THE REQUEST: Output all the material that follows, exactly as given.

= = = = = = =

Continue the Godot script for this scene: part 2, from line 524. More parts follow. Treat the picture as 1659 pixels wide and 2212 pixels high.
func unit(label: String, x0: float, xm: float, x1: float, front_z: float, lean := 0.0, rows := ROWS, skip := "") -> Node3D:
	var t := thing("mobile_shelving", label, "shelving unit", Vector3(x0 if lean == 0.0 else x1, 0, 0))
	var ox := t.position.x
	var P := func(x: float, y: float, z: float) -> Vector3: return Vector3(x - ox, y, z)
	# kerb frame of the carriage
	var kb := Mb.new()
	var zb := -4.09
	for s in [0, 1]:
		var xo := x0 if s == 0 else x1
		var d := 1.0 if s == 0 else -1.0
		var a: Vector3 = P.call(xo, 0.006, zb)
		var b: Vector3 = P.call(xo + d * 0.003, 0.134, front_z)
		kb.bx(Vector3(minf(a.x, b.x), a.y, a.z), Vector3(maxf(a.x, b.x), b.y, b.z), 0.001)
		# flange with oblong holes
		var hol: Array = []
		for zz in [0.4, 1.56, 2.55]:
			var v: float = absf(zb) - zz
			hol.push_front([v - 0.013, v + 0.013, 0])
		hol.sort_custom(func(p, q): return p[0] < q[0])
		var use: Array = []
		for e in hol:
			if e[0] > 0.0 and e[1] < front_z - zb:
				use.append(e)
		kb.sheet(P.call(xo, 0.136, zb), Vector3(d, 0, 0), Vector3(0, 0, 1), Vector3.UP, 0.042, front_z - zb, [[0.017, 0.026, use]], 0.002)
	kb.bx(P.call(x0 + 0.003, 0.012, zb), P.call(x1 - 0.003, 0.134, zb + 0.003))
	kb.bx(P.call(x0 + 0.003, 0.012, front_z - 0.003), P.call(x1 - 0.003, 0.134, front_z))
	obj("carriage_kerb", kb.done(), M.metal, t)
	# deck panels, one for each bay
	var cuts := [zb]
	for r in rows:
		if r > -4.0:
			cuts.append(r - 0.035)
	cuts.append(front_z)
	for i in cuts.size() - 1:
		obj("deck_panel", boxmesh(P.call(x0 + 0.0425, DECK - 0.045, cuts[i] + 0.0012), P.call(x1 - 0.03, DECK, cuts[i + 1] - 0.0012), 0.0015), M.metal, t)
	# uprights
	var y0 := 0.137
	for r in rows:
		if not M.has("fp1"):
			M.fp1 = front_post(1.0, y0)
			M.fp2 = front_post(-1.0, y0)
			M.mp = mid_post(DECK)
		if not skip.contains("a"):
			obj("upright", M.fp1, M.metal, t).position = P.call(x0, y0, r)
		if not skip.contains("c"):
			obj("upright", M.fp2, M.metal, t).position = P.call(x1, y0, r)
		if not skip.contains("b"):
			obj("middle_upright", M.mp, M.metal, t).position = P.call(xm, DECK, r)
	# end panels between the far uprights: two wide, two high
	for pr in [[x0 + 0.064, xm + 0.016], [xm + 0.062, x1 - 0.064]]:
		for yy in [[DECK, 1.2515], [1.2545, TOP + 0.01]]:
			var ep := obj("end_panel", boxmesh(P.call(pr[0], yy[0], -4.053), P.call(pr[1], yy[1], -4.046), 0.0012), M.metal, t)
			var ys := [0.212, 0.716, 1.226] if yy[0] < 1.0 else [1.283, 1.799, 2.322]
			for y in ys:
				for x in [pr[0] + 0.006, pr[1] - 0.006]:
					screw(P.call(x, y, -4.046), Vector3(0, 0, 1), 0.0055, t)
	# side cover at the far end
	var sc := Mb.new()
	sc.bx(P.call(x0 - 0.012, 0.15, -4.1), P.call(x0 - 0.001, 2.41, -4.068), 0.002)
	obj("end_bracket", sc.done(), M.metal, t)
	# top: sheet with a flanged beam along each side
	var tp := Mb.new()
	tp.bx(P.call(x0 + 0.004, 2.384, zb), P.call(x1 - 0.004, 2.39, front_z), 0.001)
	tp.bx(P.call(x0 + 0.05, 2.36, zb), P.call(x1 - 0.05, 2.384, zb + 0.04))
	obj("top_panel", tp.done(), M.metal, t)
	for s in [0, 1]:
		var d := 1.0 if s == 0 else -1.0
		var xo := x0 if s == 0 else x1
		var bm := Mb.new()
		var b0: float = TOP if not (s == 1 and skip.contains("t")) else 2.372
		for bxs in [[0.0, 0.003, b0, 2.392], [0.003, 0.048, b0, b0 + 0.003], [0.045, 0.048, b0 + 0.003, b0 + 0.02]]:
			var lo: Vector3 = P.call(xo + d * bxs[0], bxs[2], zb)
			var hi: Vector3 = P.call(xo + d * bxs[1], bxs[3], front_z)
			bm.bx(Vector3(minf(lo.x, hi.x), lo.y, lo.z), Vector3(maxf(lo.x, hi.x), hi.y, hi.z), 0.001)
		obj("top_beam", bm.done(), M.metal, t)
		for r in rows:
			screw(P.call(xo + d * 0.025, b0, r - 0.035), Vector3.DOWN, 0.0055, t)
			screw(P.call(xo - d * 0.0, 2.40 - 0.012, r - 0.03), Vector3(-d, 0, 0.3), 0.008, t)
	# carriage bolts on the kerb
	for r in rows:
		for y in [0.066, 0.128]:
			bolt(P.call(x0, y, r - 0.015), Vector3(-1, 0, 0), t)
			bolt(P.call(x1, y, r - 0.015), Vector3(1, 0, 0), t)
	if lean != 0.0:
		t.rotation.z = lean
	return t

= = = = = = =

REPLY:
Continue the Godot script for this scene: part 2, from line 524. More parts follow. Treat the picture as 1659 pixels wide and 2212 pixels high.
func unit(label: String, x0: float, xm: float, x1: float, front_z: float, lean := 0.0, rows := ROWS, skip := "") -> Node3D:
	var t := thing("mobile_shelving", label, "shelving unit", Vector3(x0 if lean == 0.0 else x1, 0, 0))
	var ox := t.position.x
	var P := func(x: float, y: float, z: float) -> Vector3: return Vector3(x - ox, y, z)
	# kerb frame of the carriage
	var kb := Mb.new()
	var zb := -4.09
	for s in [0, 1]:
		var xo := x0 if s == 0 else x1
		var d := 1.0 if s == 0 else -1.0
		var a: Vector3 = P.call(xo, 0.006, zb)
		var b: Vector3 = P.call(xo + d * 0.003, 0.134, front_z)
		kb.bx(Vector3(minf(a.x, b.x), a.y, a.z), Vector3(maxf(a.x, b.x), b.y, b.z), 0.001)
		# flange with oblong holes
		var hol: Array = []
		for zz in [0.4, 1.56, 2.55]:
			var v: float = absf(zb) - zz
			hol.push_front([v - 0.013, v + 0.013, 0])
		hol.sort_custom(func(p, q): return p[0] < q[0])
		var use: Array = []
		for e in hol:
			if e[0] > 0.0 and e[1] < front_z - zb:
				use.append(e)
		kb.sheet(P.call(xo, 0.136, zb), Vector3(d, 0, 0), Vector3(0, 0, 1), Vector3.UP, 0.042, front_z - zb, [[0.017, 0.026, use]], 0.002)
	kb.bx(P.call(x0 + 0.003, 0.012, zb), P.call(x1 - 0.003, 0.134, zb + 0.003))
	kb.bx(P.call(x0 + 0.003, 0.012, front_z - 0.003), P.call(x1 - 0.003, 0.134, front_z))
	obj("carriage_kerb", kb.done(), M.metal, t)
	# deck panels, one for each bay
	var cuts := [zb]
	for r in rows:
		if r > -4.0:
			cuts.append(r - 0.035)
	cuts.append(front_z)
	for i in cuts.size() - 1:
		obj("deck_panel", boxmesh(P.call(x0 + 0.0425, DECK - 0.045, cuts[i] + 0.0012), P.call(x1 - 0.03, DECK, cuts[i + 1] - 0.0012), 0.0015), M.metal, t)
	# uprights
	var y0 := 0.137
	for r in rows:
		if not M.has("fp1"):
			M.fp1 = front_post(1.0, y0)
			M.fp2 = front_post(-1.0, y0)
			M.mp = mid_post(DECK)
		if not skip.contains("a"):
			obj("upright", M.fp1, M.metal, t).position = P.call(x0, y0, r)
		if not skip.contains("c"):
			obj("upright", M.fp2, M.metal, t).position = P.call(x1, y0, r)
		if not skip.contains("b"):
			obj("middle_upright", M.mp, M.metal, t).position = P.call(xm, DECK, r)
	# end panels between the far uprights: two wide, two high
	for pr in [[x0 + 0.064, xm + 0.016], [xm + 0.062, x1 - 0.064]]:
		for yy in [[DECK, 1.2515], [1.2545, TOP + 0.01]]:
			var ep := obj("end_panel", boxmesh(P.call(pr[0], yy[0], -4.053), P.call(pr[1], yy[1], -4.046), 0.0012), M.metal, t)
			var ys := [0.212, 0.716, 1.226] if yy[0] < 1.0 else [1.283, 1.799, 2.322]
			for y in ys:
				for x in [pr[0] + 0.006, pr[1] - 0.006]:
					screw(P.call(x, y, -4.046), Vector3(0, 0, 1), 0.0055, t)
	# side cover at the far end
	var sc := Mb.new()
	sc.bx(P.call(x0 - 0.012, 0.15, -4.1), P.call(x0 - 0.001, 2.41, -4.068), 0.002)
	obj("end_bracket", sc.done(), M.metal, t)
	# top: sheet with a flanged beam along each side
	var tp := Mb.new()
	tp.bx(P.call(x0 + 0.004, 2.384, zb), P.call(x1 - 0.004, 2.39, front_z), 0.001)
	tp.bx(P.call(x0 + 0.05, 2.36, zb), P.call(x1 - 0.05, 2.384, zb + 0.04))
	obj("top_panel", tp.done(), M.metal, t)
	for s in [0, 1]:
		var d := 1.0 if s == 0 else -1.0
		var xo := x0 if s == 0 else x1
		var bm := Mb.new()
		var b0: float = TOP if not (s == 1 and skip.contains("t")) else 2.372
		for bxs in [[0.0, 0.003, b0, 2.392], [0.003, 0.048, b0, b0 + 0.003], [0.045, 0.048, b0 + 0.003, b0 + 0.02]]:
			var lo: Vector3 = P.call(xo + d * bxs[0], bxs[2], zb)
			var hi: Vector3 = P.call(xo + d * bxs[1], bxs[3], front_z)
			bm.bx(Vector3(minf(lo.x, hi.x), lo.y, lo.z), Vector3(maxf(lo.x, hi.x), hi.y, hi.z), 0.001)
		obj("top_beam", bm.done(), M.metal, t)
		for r in rows:
			screw(P.call(xo + d * 0.025, b0, r - 0.035), Vector3.DOWN, 0.0055, t)
			screw(P.call(xo - d * 0.0, 2.40 - 0.012, r - 0.03), Vector3(-d, 0, 0.3), 0.008, t)
	# carriage bolts on the kerb
	for r in rows:
		for y in [0.066, 0.128]:
			bolt(P.call(x0, y, r - 0.015), Vector3(-1, 0, 0), t)
			bolt(P.call(x1, y, r - 0.015), Vector3(1, 0, 0), t)
	if lean != 0.0:
		t.rotation.z = lean
	return t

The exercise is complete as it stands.